What show would you love to choreograph ?

I’d love to choreograph Dreamgirls!!!! If any directors are listening out there!!!

I saw Gas Light on Grey Street which you directed so do you prefer choreographing or directing?

I like both. Choreography is more difficult physically, but they are equally mentally demanding. I tend to think my choreography through from a directors perspective though in terms of what is making the character tick. Why are they dancing is always the question, so the intention of the character is always driven through my work.

How did you get to write the degree course in Musical Theatre at Newcastle College?

I was the head of Musical Theatre at Newcastle College at the time they were bringing in the degree course so it seemed natural with my experience that I write it.

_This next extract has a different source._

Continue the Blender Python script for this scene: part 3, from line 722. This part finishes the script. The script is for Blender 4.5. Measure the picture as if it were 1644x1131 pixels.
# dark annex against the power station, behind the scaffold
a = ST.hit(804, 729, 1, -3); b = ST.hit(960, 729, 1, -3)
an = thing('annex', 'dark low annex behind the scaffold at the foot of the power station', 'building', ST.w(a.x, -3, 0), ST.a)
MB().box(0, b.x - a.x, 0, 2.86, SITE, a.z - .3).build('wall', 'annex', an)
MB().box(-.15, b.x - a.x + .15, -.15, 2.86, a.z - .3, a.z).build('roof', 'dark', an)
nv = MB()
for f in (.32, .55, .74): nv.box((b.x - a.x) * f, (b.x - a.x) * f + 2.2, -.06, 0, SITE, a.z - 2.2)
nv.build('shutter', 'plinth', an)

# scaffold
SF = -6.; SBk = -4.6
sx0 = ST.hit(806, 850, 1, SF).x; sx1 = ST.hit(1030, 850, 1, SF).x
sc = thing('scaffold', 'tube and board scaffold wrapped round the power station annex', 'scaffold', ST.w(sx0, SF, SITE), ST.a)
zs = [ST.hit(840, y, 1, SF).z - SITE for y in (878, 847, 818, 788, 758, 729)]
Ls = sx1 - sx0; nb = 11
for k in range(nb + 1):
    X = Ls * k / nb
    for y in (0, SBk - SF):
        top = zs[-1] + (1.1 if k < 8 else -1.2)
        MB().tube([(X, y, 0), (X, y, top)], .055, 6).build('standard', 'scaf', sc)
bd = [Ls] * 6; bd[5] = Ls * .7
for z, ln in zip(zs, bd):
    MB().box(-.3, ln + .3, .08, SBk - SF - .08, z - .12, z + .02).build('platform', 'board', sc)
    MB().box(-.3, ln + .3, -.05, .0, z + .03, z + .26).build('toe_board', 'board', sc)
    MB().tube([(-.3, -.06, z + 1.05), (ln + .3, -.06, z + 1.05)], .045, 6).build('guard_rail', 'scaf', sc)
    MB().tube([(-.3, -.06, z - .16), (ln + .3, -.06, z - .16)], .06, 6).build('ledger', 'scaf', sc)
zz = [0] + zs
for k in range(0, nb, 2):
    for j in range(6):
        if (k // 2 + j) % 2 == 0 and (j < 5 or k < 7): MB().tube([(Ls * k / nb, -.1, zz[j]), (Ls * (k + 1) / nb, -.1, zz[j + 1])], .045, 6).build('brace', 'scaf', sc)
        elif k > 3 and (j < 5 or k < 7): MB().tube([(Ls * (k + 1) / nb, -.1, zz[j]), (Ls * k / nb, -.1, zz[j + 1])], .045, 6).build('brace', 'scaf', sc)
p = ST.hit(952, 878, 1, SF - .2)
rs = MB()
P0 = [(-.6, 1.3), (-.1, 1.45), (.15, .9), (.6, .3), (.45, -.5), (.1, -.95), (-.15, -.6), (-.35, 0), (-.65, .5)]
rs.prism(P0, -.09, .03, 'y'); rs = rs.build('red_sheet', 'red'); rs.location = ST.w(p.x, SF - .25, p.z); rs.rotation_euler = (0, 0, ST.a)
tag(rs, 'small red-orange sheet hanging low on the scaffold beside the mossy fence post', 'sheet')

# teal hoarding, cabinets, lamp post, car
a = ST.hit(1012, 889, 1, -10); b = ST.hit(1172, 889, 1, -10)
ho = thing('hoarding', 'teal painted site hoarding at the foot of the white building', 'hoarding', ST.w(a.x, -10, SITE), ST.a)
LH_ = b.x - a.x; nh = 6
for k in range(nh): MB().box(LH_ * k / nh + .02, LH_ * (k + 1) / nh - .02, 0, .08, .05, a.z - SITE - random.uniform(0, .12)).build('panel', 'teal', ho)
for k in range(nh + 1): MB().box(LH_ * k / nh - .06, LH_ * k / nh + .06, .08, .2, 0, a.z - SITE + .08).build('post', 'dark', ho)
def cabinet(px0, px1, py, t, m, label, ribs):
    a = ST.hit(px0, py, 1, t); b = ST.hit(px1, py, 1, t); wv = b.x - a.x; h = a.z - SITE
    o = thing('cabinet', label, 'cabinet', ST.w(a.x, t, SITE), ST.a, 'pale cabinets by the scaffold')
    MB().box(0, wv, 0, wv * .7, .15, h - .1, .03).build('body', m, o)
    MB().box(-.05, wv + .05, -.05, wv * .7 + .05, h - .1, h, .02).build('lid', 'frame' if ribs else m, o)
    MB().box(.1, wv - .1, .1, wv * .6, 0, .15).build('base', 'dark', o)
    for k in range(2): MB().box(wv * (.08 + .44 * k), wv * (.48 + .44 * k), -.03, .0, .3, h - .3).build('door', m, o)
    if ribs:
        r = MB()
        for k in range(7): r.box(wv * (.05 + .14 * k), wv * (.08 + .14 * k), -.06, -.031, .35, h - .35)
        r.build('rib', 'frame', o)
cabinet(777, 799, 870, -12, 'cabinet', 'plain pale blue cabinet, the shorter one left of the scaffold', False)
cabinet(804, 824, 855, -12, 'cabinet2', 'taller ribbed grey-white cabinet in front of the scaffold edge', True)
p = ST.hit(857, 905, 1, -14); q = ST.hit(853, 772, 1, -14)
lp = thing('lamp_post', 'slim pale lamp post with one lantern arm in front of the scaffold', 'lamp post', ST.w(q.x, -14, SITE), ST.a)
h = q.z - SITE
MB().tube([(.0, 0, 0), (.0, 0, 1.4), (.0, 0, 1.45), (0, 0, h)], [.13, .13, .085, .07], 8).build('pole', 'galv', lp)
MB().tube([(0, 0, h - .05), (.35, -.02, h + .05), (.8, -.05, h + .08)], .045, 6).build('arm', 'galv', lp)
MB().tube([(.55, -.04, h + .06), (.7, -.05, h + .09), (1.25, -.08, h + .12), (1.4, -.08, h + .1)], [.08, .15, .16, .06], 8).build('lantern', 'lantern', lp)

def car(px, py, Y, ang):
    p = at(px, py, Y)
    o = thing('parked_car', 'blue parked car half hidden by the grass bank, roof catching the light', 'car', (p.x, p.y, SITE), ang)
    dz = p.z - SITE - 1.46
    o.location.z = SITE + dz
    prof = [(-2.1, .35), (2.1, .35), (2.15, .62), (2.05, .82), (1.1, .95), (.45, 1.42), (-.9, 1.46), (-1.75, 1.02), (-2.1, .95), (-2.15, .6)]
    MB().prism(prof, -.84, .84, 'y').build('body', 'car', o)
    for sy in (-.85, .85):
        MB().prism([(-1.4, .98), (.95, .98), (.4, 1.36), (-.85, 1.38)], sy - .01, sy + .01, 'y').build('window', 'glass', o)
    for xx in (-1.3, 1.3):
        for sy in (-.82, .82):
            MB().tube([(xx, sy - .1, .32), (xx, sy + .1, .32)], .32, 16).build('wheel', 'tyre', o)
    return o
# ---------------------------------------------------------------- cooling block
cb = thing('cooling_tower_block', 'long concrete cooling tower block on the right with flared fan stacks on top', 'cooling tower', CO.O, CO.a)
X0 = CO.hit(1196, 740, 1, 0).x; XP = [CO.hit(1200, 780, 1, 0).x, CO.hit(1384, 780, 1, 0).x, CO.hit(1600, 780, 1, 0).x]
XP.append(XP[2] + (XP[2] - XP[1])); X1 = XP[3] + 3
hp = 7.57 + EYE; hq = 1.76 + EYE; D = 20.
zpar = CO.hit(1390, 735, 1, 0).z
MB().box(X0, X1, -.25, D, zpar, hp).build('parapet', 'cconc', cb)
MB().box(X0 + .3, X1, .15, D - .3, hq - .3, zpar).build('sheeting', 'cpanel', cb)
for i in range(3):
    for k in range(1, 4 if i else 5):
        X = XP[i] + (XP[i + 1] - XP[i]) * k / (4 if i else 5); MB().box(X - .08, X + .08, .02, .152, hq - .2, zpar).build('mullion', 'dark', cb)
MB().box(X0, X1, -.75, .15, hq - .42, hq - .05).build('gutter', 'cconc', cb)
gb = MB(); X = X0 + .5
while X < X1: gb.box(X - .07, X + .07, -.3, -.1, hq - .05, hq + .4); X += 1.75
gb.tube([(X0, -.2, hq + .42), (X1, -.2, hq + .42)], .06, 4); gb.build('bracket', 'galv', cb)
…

With your association with Newcastle how did you feel when the council slashed the Arts budget?

I was absolutely shocked, sad and angry. I just couldn’t believe it!! Thank God for Lee Hall!

If you weren’t a choreographer/director what would you be?

I would definitely work with homeless animals! Or any animals!!

What advice would you give 16 year old Lee?

Don’t smoke (I quit 5 years ago and it’s the best thing I ever did)

What was the last stage show you saw and really enjoyed?

Memphis. It was superb! It gave me the feeling I used to have as a youth when I was just in awe of everyone on the stage

Would you like to dance on stage rather than choreograph?

No, not any more.

With knowing the part have you ever had to step into a part due to performers indisposition?

Yes, I re staged material from Billy Elliot for The Alan Titchmarsh show on ITV. We got to the studio and one of the men called in sick. I was mortified but I stepped in and I was fierce!!!​

Can you tell us what you will be up to next?

I’m currently in rehearsals for the UK and Ireland tour of The Producers. Following this, I’m back to Reykjavik to check on Billy Elliot which I recently re-choreographed, then its off on holiday to Italy at Easter followed by three hugely exciting major projects lined up to be announced shortly which take me through to next year.